For more than a decade, Belgium has been in the top group of European countries extending legal rights and providing social policies for sexual minorities. On ILGA-Europe’s Rainbow Map of Europe, which compares 49 countries across a range of legal and policy criteria, the country has come to outperform even the Netherlands and all Scandinavian countries by a substantial margin. Belgium ranked second on the list for several years (currently it has dropped to third place). Under these circumstances, one might expect to see – along the lines formulated in the panel abstract – a steady drop in LGBTIQ activism in the country. And yet the reality proves to be considerably more complex and resistant to standard narratives than that. While the Flemish umbrella organization for LGBTIQ activism, çavaria, seemed to be cresting and then starting its slow descent a few years ago, this trend has been reversed again. The paradoxical result is that the organization has never before had such a high number of member groups, operated on such a high annual budget, employed so many paid staff members, and got so many volunteers involved. This situation is conspicuously out of balance, furthermore, with what is the case in the country’s two other main communities, in Brussels and Wallonia. As I have been involved at many levels of çavaria’s operations and have served on its board of directors for more than ten years, I would like to propose an insider’s perspective that can help us complicate and fine-tune the questions that shape the panel and, by extension, the conference. This will force me to engage with a wealth of cultural/political variables and contingencies, but also to ponder theoretical questions about new normativities and the confusing Flemish/Belgian faces of homonationalism.

The Limits of Sexual Citizenship: Towards Sexualised Citizenship – Setting an Agenda

Paul Reynolds
INSEP – International Network for Sexual Ethics and Politics
Edge Hill University
reynoldp@edgehill.ac.uk

This paper will mount an argument that notwithstanding the legal, civil, cultural and political gains in sexual politics and legitimacy in most parts of the ‘global North/West’, the articulation of the concept of sexual citizenship is premature. The gains in sexual politics and legitimacy are uneven in their application, are still accompanied by examples of the politics of hate, violence and subjection in key social and political institutions and in civil society. They are mainly confined to sexual identities, and principally lesbian and gay and transgendered identities. Their political articulation in law has not been matched by a concomitant change in social and cultural norms – ‘hearts and minds’. The nature of this change has been largely assimilationist, conditional and reformist – classical constructed within homonormativity.

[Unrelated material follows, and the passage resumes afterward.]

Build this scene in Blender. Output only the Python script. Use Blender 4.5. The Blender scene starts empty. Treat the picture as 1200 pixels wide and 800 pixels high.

Legal, political, social and cultural advances should not be denigrated insofar as they have effected real change for the lives of some, both in some freedoms to express themselves and more freedoms from fear, but the global picture is bleak and the nature of these changes can be often superficial and limited

This paper argues that however the balance sheet constructed in respect of  incremental steps towards sexual rights and justice, it was always limited insofar as it lacked a clear notion of what sexual citizenship would be and instead conceived the notion of citizenship as a benchmark of largely legal change that would not subvert heteronormativity nor offer a conceptual alternative to a non-sexual citizenship. More, the identarian nature of the politics of sexual citizenship means that those broadly aggregating under identity categories failed to adequately connect with other sexual (and non-sexual) struggles and their anger and protest was easily dissipated by incremental legal and civil change.

Sexual citizenship should be more than a benchmark of fundamental incursions into and rejections of parts of citizenship in contemporary societies. The latter part of the paper will sketch an alternative conception  – sexualised citizenship – that seeks a more fundamental reframing as to what it is to belong as a sensual subject in a civilised society.